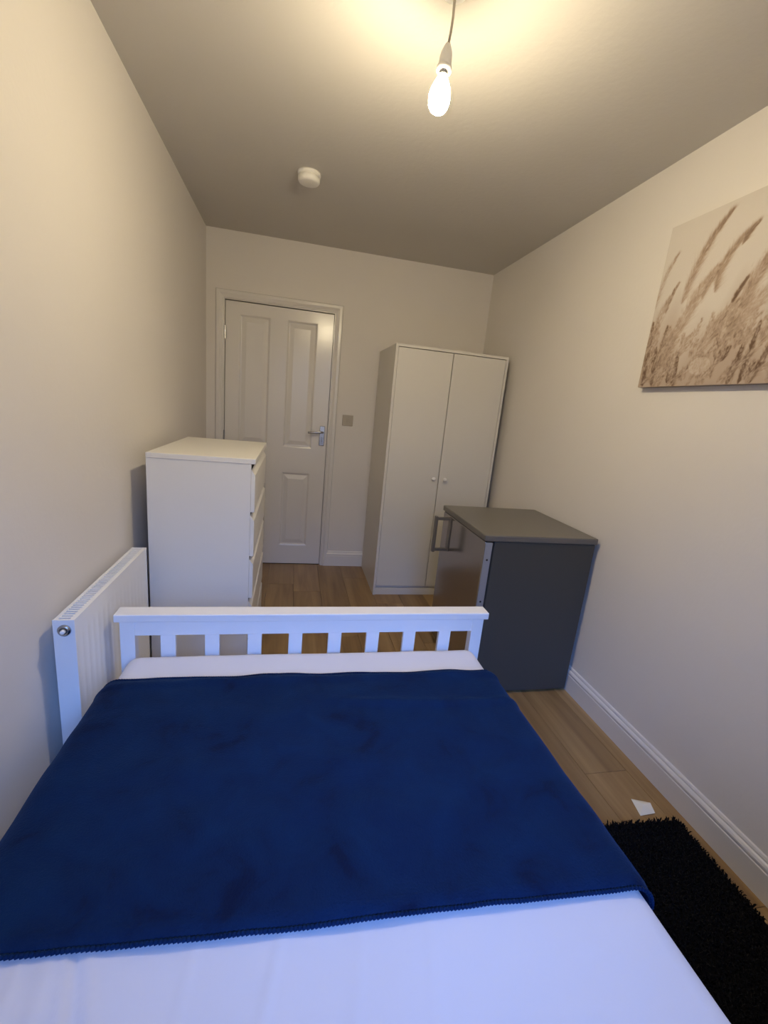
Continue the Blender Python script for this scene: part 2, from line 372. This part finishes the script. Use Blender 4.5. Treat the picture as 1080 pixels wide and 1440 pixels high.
...
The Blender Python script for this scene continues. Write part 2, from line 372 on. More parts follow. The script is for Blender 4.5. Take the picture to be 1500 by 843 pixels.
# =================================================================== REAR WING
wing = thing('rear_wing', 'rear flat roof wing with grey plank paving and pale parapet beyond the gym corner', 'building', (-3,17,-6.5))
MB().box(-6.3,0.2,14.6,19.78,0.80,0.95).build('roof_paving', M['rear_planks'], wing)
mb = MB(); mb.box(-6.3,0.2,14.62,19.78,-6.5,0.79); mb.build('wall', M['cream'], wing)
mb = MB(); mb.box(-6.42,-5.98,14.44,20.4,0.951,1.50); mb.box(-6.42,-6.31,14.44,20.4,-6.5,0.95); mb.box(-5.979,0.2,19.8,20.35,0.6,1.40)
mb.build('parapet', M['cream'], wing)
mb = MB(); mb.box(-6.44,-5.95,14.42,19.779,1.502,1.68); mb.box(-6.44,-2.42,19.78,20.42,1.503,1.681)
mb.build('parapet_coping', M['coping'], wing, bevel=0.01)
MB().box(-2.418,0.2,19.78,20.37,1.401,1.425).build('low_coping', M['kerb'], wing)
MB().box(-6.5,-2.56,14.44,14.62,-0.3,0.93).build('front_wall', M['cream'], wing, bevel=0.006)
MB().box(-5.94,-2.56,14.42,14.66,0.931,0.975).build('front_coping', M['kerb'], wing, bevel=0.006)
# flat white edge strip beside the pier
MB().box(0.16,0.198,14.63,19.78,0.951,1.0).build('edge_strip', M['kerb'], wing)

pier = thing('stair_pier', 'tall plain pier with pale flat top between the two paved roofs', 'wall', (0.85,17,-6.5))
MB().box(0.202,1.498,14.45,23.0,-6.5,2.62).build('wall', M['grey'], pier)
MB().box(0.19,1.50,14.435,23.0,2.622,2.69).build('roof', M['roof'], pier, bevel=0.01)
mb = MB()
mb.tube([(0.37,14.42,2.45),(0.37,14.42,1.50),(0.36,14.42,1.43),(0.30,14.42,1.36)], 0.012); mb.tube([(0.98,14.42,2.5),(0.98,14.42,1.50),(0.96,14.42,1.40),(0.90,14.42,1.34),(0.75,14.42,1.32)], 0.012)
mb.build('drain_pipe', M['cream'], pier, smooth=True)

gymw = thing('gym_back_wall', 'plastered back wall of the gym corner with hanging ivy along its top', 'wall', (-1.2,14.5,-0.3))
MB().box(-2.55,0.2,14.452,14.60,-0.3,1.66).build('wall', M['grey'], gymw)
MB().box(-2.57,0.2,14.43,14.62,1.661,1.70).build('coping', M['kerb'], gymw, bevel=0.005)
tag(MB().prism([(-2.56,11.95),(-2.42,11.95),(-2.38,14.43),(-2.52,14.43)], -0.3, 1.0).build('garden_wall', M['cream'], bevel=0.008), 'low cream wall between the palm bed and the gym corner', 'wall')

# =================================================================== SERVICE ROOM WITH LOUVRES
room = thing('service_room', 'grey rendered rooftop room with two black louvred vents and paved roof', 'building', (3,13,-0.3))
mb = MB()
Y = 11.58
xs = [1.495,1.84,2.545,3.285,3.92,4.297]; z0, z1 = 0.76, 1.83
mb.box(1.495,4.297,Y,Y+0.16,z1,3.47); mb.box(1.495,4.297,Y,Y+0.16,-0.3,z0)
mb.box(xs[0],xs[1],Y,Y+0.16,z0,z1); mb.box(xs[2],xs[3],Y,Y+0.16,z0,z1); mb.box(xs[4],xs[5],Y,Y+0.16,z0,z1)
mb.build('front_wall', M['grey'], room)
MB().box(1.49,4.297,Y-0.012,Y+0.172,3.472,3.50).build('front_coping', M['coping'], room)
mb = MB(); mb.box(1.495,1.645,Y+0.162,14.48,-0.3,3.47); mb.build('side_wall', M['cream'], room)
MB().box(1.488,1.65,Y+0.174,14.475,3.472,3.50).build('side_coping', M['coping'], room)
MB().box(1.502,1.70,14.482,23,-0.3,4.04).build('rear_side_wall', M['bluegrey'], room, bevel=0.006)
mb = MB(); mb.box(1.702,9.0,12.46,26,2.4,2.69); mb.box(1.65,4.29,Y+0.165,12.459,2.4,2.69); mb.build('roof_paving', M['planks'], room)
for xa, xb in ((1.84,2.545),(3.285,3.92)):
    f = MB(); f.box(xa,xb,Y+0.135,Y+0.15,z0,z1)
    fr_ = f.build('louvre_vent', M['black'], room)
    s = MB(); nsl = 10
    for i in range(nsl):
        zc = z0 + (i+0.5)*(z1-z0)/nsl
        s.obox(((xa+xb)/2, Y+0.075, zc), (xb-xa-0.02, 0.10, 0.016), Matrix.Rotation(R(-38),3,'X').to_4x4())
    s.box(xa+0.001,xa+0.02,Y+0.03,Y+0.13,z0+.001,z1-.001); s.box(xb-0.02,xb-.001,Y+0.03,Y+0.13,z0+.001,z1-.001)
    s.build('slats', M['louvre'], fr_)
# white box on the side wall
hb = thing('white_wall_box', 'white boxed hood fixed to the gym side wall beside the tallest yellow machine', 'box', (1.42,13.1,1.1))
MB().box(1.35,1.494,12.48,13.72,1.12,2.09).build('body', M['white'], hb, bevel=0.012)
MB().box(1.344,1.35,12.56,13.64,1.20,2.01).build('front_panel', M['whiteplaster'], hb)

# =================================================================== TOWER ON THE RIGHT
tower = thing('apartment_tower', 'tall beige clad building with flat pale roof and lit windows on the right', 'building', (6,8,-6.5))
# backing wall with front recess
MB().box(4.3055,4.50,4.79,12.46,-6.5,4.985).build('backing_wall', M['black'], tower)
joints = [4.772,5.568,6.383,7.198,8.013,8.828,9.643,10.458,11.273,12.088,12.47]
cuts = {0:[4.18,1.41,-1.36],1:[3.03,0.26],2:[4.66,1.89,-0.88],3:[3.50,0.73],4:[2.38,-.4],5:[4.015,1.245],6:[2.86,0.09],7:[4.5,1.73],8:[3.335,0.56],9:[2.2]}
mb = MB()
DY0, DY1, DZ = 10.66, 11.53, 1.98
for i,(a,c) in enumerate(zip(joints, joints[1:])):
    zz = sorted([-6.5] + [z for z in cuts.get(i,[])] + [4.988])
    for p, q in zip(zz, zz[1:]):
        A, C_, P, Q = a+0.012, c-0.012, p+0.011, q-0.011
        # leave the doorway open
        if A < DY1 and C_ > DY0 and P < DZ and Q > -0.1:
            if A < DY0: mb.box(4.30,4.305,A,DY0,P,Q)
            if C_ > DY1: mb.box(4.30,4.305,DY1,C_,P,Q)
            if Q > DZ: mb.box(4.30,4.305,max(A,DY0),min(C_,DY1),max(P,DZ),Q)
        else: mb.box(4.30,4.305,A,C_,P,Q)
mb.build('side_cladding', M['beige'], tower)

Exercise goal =
Using the listing above, gather each line that holds the string "picture" and copy it.

Written answer =
Continue the Blender Python script for this scene: part 2, from line 372. This part finishes the script. Use Blender 4.5. Treat the picture as 1080 pixels wide and 1440 pixels high.
The Blender Python script for this scene continues. Write part 2, from line 372 on. More parts follow. The script is for Blender 4.5. Take the picture to be 1500 by 843 pixels.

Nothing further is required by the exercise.